A fresh attempt to create a European Super League has come amid long-term gaps between EU law and the actual working of sport. The number of cases ruled upon by the Grand Chamber of the European Court of Justice (ECJ) on Thursday was actually in part an attempt to unify evolving theories over how sport can fit into competition law and freedom of movement.
The French Minister of Sports, Amelie Oudea-Castera, said politicians will now come together on 10 January with renewed impetus to harden those discussions. In a post on Twitter/X on Friday, Oudea-Castera railed against the “attempt to reactivate” the Super League based “on a hasty and biased reading of the ECJ’s ruling, reflecting a wider sentiment within the EU.
There has been a growing recognition within legal circles covering sport that the effects of the 1995 Bosman ruling had huge unintended consequences for how football works, and many cases since have taken this into consideration. On the other side, sporting executives have often been frustrated with how the letter of competition law can actually work against sport, where more open markets actually ensure that sport becomes less competitive.

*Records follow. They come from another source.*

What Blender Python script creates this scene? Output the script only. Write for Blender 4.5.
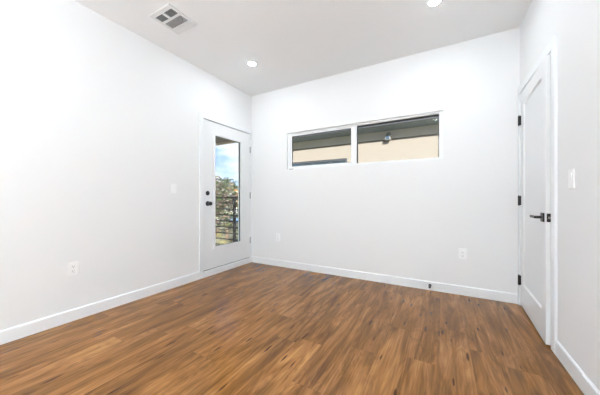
import bpy, bmesh, math, random
from mathutils import Vector, Matrix
random.seed(7)
PI = math.pi
for o in list(bpy.data.objects): bpy.data.objects.remove(o)
sc = bpy.context.scene
C = sc.collection

# ------------------------------------------------------------ camera, world, sun, exposure
W, D, H, YF = 3.416, 3.24, 2.74, -2.3      # room: x 0..W, y YF..D, z 0..H
cam = bpy.data.cameras.new('camera')
co = bpy.data.objects.new('camera', cam); C.objects.link(co)
co.location = (2.746, 0, 1.035)
co.rotation_euler = (PI/2, 0, math.radians(29.4))
cam.sensor_width = 36; cam.lens = 36*252/600; cam.shift_y = 1.8/600
cam.clip_start = 0.02; cam.clip_end = 500
sc.camera = co
sc.view_settings.view_transform = 'Standard'; sc.view_settings.look = 'None'
sc.view_settings.gamma = 1; sc.view_settings.use_curve_mapping = False
sc.view_settings.exposure = 1.03
SKY = .76; SUN = 7.4; CAN = 180.0

wd = bpy.data.worlds.new('sky'); sc.world = wd; wd.use_nodes = True
nt = wd.node_tree; nt.nodes.clear()
def N(nt, t, **k):
    n = nt.nodes.new(t)
    for a, b in k.items():
        if a.startswith('i_'): n.inputs[a[2:].replace('_', ' ')].default_value = b
        else: setattr(n, a, b)
    return n
L = nt.links.new
tc = N(nt, 'ShaderNodeTexCoord'); sep = N(nt, 'ShaderNodeSeparateXYZ'); L(tc.outputs['Generated'], sep.inputs[0])
ramp = N(nt, 'ShaderNodeValToRGB'); L(sep.outputs['Z'], ramp.inputs[0])
e = ramp.color_ramp.elements
e[0].position = 0.0; e[0].color = (.60, .76, 1, 1); e[1].position = .6; e[1].color = (.20, .40, .82, 1)
x = ramp.color_ramp.elements.new(.22); x.color = (.27, .47, .88, 1)
mp = N(nt, 'ShaderNodeMapping'); mp.inputs['Scale'].default_value = (3, 3, 8); L(tc.outputs['Generated'], mp.inputs[0])
nz = N(nt, 'ShaderNodeTexNoise', i_Scale=1.6, i_Detail=6.0, i_Roughness=.55); L(mp.outputs[0], nz.inputs['Vector'])
cr = N(nt, 'ShaderNodeValToRGB'); L(nz.outputs['Fac'], cr.inputs[0])
cr.color_ramp.elements[0].position = .46; cr.color_ramp.elements[1].position = .66
mx = N(nt, 'ShaderNodeMix', data_type='RGBA'); L(cr.outputs[0], mx.inputs[0]); L(ramp.outputs[0], mx.inputs[6]); mx.inputs[7].default_value = (1, 1, 1.02, 1)
bg = N(nt, 'ShaderNodeBackground', i_Strength=SKY); L(mx.outputs[2], bg.inputs[0])
ow = N(nt, 'ShaderNodeOutputWorld'); L(bg.outputs[0], ow.inputs[0])

sl = bpy.data.lights.new('sun', 'SUN'); sl.energy = SUN; sl.angle = .009; sl.color = (1, .95, .86)
so = bpy.data.objects.new('sun', sl); C.objects.link(so)
so.rotation_euler = Vector((-.55, 1, -.365)).to_track_quat('-Z', 'Y').to_euler()
so.location = (10, -20, 12)

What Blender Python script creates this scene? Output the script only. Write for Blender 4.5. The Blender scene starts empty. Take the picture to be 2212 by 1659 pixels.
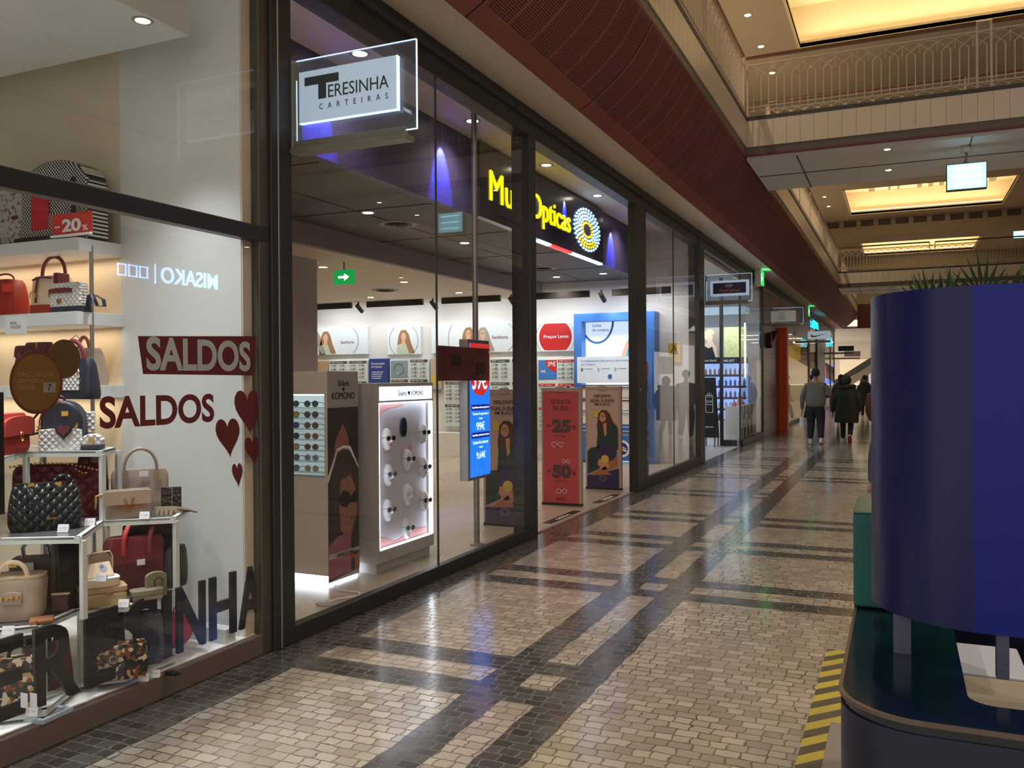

Bosman is an example of this, having created an almost completely open transfer market that only serves to concentrate talent and resources with fewer and fewer clubs.
While the European Super League celebrated Thursday’s ruling, declaring “football is free”, it is understood this has had the adverse effect of emboldening long-term discussions between sports ministers to articulate a proper space for sporting values within EU law.
Oudea-Castera had initially been speaking in response to a comment by European Commission vice-president Margaritis Schinas, who posted on social media: "Europe’s core principle is solidarity. Our consistent support of a values-driven European sports model is non-negotiable. European football will always remain a vector of inclusion and cohesion. For the many. Not only the elites."
“The Super League project goes against the values that France holds for professional sport on a national and European scale," Oudea-Castera went on to say.
“Faced with the threats that this project poses for our leagues, our amateur and professional clubs, our athletes and our sports movement as a whole, France will continue to defend a European model based on the fairness of competitions, sporting merit and solidarity, financial support for the societal impact of sport and its access for all."
She also outlined that ministers would be meeting to firm-up talks that have been going on for some time now.
“The discussions that have been going on for several months with my European counterparts will continue in the coming weeks on these issues, from January 10 at the technical level, to jointly build avenues for improving the current model and strengthening its founding principles."